Australia Implements Mandatory Data Breach Reporting
The Australian Parliament has enacted the Privacy Amendment Data Breaches Act 2017 which will take effect on 22 February 2018. It requires that all 'eligible' data breaches are notified to both affected individuals and to the Office of the Australian Information Commissioner (the OAIC).
The new regime will apply to all organisations that are caught by the principles set out in the Australian Privacy Act 1988. In practice, that is a long list and will include all Australian public sector agencies, any private sector and not-for-profit organisations with annual turnover of greater than A$3m, as well as some small businesses (collectively referred to in the Privacy Act as 'APP entities'). APP entities will be required to notify a data breach if:
- There has been unauthorised access to, or disclosure of, information, or information has been lost in circumstances where unauthorised access or disclosure is likely to occur
- Objectively, that access or disclosure is likely to result in 'serious harm' to any individuals to whom the information relates. In assessing whether 'serious harm' is likely to result, APP entities are required by the Amendment Act to:
- Consider the kinds and sensitivity of the information
- The kinds of people who are likely to have obtained access to it (and presumably, what their motives and likely uses of that information are)

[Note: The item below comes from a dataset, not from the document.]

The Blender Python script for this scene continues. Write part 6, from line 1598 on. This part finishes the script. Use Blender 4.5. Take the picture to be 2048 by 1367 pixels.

- Whether it was protected by any security measures (such as encryption)
- The nature of the harm that could result.
Those factors allow APP entities a certain amount of discretion in determining how 'serious' a breach is. While it's frequently argued that immediate and voluntary disclosure following a breach is a very good thing, a significant number of breaches still go unreported in the hope of avoiding reputational, regulatory and legal damage.
The same self-preservation interest is likely to remain a factor when an APP entity considers how 'serious' the harm from a breach could be, and therefore whether the mandatory notification requirements apply to them. At the same time, the new law needs to draw a line somewhere. As pointed out at a recent IAPP breakfast seminar hosted by Buddle Findlay, leaving a computer unlocked and unattended could be argued to be a data breach so any notification regime needs to create a sensible and workable yardstick that organisations can work with.
In Australia, the OAIC has promised guidance to assist APP entities in determining the seriousness of a breach.In New Zealand, guidance published by the Office of the Privacy Commissioner (OPC) strongly encourages notification to affected individuals and the OPC where there is a risk of harm (note the absence of the qualifier 'serious').
In a voluntary notification regime, organisations will exercise a lot more discretion, and so seriousness or materiality will be read into any decision on whether to notify or how to proceed.
The introduction of a mandatory breach reporting regime, and broader privacy law reform, has been on the cards in New Zealand for a long time and while there seems to be political will from both sides of the aisle, the process of introducing those reforms has not moved quickly. When it comes to breach notification, the best indicator we have is from a May 2014 Cabinet Paper which outlined a two-tier regime involving:
- Notification to the OPC of 'material' breaches
- Notification to both the OPC and affected individuals for more serious breaches, being those where there is a real risk of harm.
While any final statutory language would need to go through the various Law Commission, Parliament and Select Committee filters, it is interesting to note that, based on the wording of that Cabinet Paper, the prospect of any harm is enough to constitute a breach as 'serious' and therefore warrants notification to affected individuals.
Whereas in Australia, there seems to be a qualitative threshold applied to the nature of the harm itself, i.e. a breach is only notifiable if it is likely to lead to serious harm.
To some extent, that might be playing with words, but there would presumably be advantages in aiming for consistency across the language and requirements of the two regimes.
Companies operating in both the New Zealand and Australian markets could implement uniform policies and practices and there would be a greater body of applicable regulatory guidance.